Ushers: The Front of House Musical

The new Hope Theatre stages a new musical dedicated to front-of-house theatre staff

For once, the professionally cheery front of house staff at theatres everywhere are the ones who take to the stage (rather than just longing to) in lively new original musical Ushers.

Unabashedly taking the mick out of audiences and blockbuster theatre production companies alike, it shakes a plastic ice cream spoon at staff gripes from pricey programmes to pervy, power-tripping managers.

A straightforward storyline puts the gay romance between Ben (Liam Ross-Mills) and Gary (Will Jennings) centre stage, with comic relief and twinkly Disney piano trill reserved for the boy meets girl scenario of ushers Stephen (Ross Mcneill) and Lucy (Abigail Carter-Simpson).

Meanwhile their ambitious boss Ralph (a knowingly Machiavellian Ralph Bogard) finds his chance to soar scuppered when he crosses the line – all observed by the ditzy-yet-intense ‘Leading Men’-obsessed blogger Rosie (Chloe Brooks).
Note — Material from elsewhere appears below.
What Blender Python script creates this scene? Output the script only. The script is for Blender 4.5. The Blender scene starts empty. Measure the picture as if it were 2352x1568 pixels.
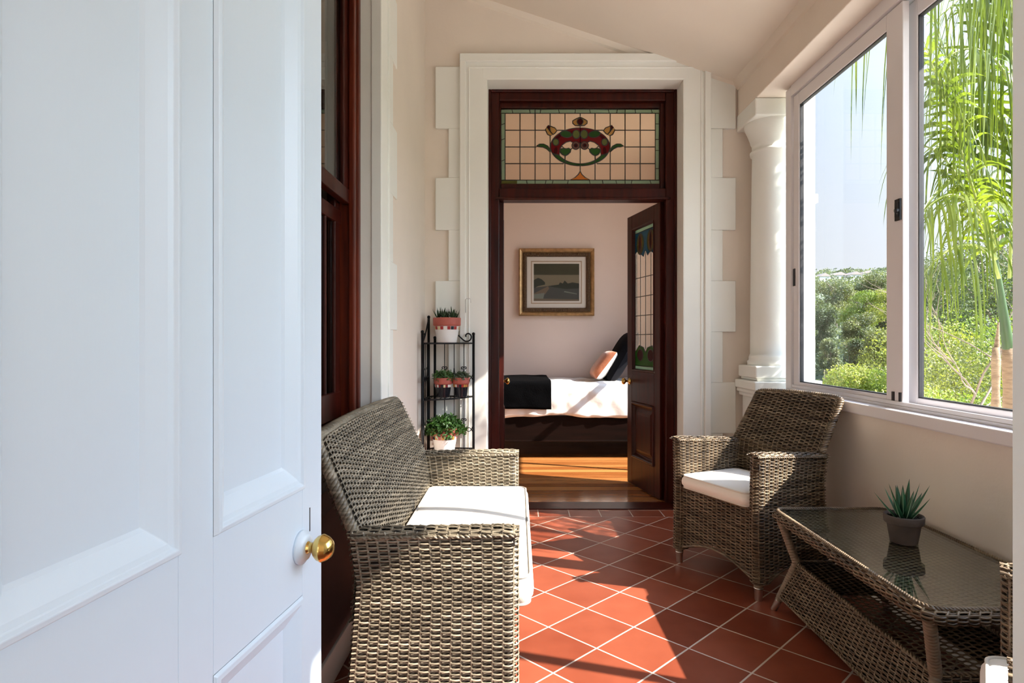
import bpy, math, random
import numpy as np
from mathutils import Vector, Matrix
random.seed(7)
RNG = np.random.default_rng(11)
C = bpy.context.scene.collection
PI = math.pi
SC = bpy.context.scene

# ------------------------------------------------------------------ mesh builder
class MB:
    def __init__(s):
        s.v = []; s.l = []; s.t = []; s.m = []; s.s = []; s.n = 0
    def add(s, V, F, mat=0, smooth=False):
        V = np.asarray(V, float).reshape(-1, 3)
        if isinstance(F, np.ndarray):
            k = F.shape[1]; nf = F.shape[0]
            s.l.append(F.reshape(-1) + s.n); s.t.append(np.full(nf, k, int))
        else:
            nf = len(F)
            s.l.append(np.array([i for f in F for i in f], int) + s.n)
            s.t.append(np.array([len(f) for f in F], int))
        s.m.append(np.full(nf, mat, int)); s.s.append(np.full(nf, smooth, bool))
        s.v.append(V); s.n += len(V)
        return s
    def box(s, x0, x1, y0, y1, z0, z1, mat=0):
        V = [(x, y, z) for x in (x0, x1) for y in (y0, y1) for z in (z0, z1)]
        F = [(0,1,3,2),(4,6,7,5),(0,4,5,1),(2,3,7,6),(0,2,6,4),(1,5,7,3)]
        return s.add(V, F, mat)
    def tube(s, P, r, n=8, mat=0, smooth=True, cap=True, closed=False):
        P = np.asarray(P, float); m = len(P)
        r = np.full(m, r, float) if np.isscalar(r) else np.asarray(r, float)
        if closed: T = np.roll(P, -1, 0) - np.roll(P, 1, 0)
        else: T = np.gradient(P, axis=0)
        T /= np.linalg.norm(T, axis=1)[:, None] + 1e-12
        a = np.array([0, 0, 1.]) if abs(T[0][2]) < .9 else np.array([1., 0, 0])
        N = np.zeros_like(P); b = a - T[0]*np.dot(a, T[0]); N[0] = b/np.linalg.norm(b)
        for i in range(1, m):
            b = N[i-1] - T[i]*np.dot(N[i-1], T[i]); N[i] = b/(np.linalg.norm(b)+1e-12)
        B = np.cross(T, N)
        ang = np.arange(n)*2*PI/n
        V = P[:, None] + r[:, None, None]*(np.cos(ang)[None, :, None]*N[:, None] + np.sin(ang)[None, :, None]*B[:, None])
        F = []
        mm = m if closed else m-1
        for i in range(mm):
            j = (i+1) % m
            for k in range(n):
                F.append((i*n+k, i*n+(k+1) % n, j*n+(k+1) % n, j*n+k))
        if cap and not closed:
            F.append(tuple(range(n-1, -1, -1))); F.append(tuple((m-1)*n+k for k in range(n)))
        return s.add(V.reshape(-1, 3), F, mat, smooth)
    def lathe(s, prof, c=(0,0,0), n=24, mat=0, smooth=True, M=None, mats=None):
        prof = np.asarray(prof, float); m = len(prof)
        ang = np.arange(n)*2*PI/n
        V = np.zeros((m, n, 3))
        V[..., 0] = prof[:, 0, None]*np.cos(ang); V[..., 1] = prof[:, 0, None]*np.sin(ang); V[..., 2] = prof[:, 1, None]
        V = V.reshape(-1, 3)
        if M is not None: V = V @ np.asarray(M)[:3, :3].T
        V = V + np.asarray(c)
        for i in range(m-1):
            F = np.array([(i*n+k, i*n+(k+1) % n, (i+1)*n+(k+1) % n, (i+1)*n+k) for k in range(n)])
            if i == 0: s.add(V, F, mats[i] if mats else mat, smooth); base = s.n - len(V)
            else:
                s.l.append(F.reshape(-1)+base); s.t.append(np.full(n, 4, int)); s.m.append(np.full(n, mats[i] if mats else mat, int)); s.s.append(np.full(n, smooth, bool))
        return s
    def prism(s, pts, vec, mat=0, smooth=False):
        P = np.asarray(pts, float); n = len(P); V = np.vstack([P, P+np.asarray(vec, float)])
        F = [tuple(range(n-1, -1, -1)), tuple(range(n, 2*n))] + [(i, (i+1) % n, n+(i+1) % n, n+i) for i in range(n)]
        return s.add(V, F, mat, smooth)
    def rings(s, R, mat=0, smooth=True, closed_ring=True, cap=False):
        R = np.asarray(R, float); m, n, _ = R.shape
        F = []
        kk = n if closed_ring else n-1
        for i in range(m-1):
            for k in range(kk):
                F.append((i*n+k, i*n+(k+1) % n, (i+1)*n+(k+1) % n, (i+1)*n+k))
        if cap:
            F.append(tuple(range(n-1, -1, -1))); F.append(tuple((m-1)*n+k for k in range(n)))
        return s.add(R.reshape(-1, 3), F, mat, smooth)
    def build(s, name, mats, parent=None, bevel=0, M=None, shade_auto=False):
        me = bpy.data.meshes.new(name)
        V = np.vstack(s.v); L = np.concatenate(s.l); T = np.concatenate(s.t)
        if M is not None:
            A = np.asarray(M); V = V @ A[:3, :3].T + A[:3, 3]
        me.vertices.add(len(V)); me.vertices.foreach_set('co', V.reshape(-1).astype(np.float32))
        me.loops.add(len(L)); me.loops.foreach_set('vertex_index', L.astype(np.int32))
        me.polygons.add(len(T)); st = np.concatenate([[0], np.cumsum(T)[:-1]])
        me.polygons.foreach_set('loop_start', st.astype(np.int32)); me.polygons.foreach_set('loop_total', T.astype(np.int32))
        me.polygons.foreach_set('material_index', np.concatenate(s.m).astype(np.int32))
        me.polygons.foreach_set('use_smooth', np.concatenate(s.s))
        me.update(calc_edges=True); me.validate()
        for m in (mats if isinstance(mats, (list, tuple)) else [mats]): me.materials.append(m)
        o = bpy.data.objects.new(name, me); C.objects.link(o)
        if parent is not None: o.parent = parent
        if bevel:
            b = o.modifiers.new('bevel', 'BEVEL'); b.width = bevel; b.segments = 2; b.limit_method = 'ANGLE'; b.angle_limit = 0.6
        return o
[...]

There are strong voices all round in this six-hander – thankfully, given the tight confines of the new Hope Theatre – and songwriting team Yiannis Koutsakos and James Oban have created a couple of very catchy numbers.

Simple, uncluttered lyrics ("The key to this job/ is dealing with a snob") generally hit the mark and there's a tidy book from James Rottger.

A bouncy score with the odd appropriate nod to Phantom and A Chorus Line cranks things up from the get-go, the programme-waving "Welcome", and carries on into the second, full-cast satirical tune "Spend Per Head". Later Carter-Simpson's lovely voice lifts "Dreams & Ice-Creams", likewise Ross-Mills' nails it in "Loving You Is All I Know" and emotional goodbye "Let Go".

Backed by the team behind King’s Head Theatre just down the road in Islington, Ushers is energetic, G&T-fuelled satire, chock full of in-jokes. It should go down a real treat.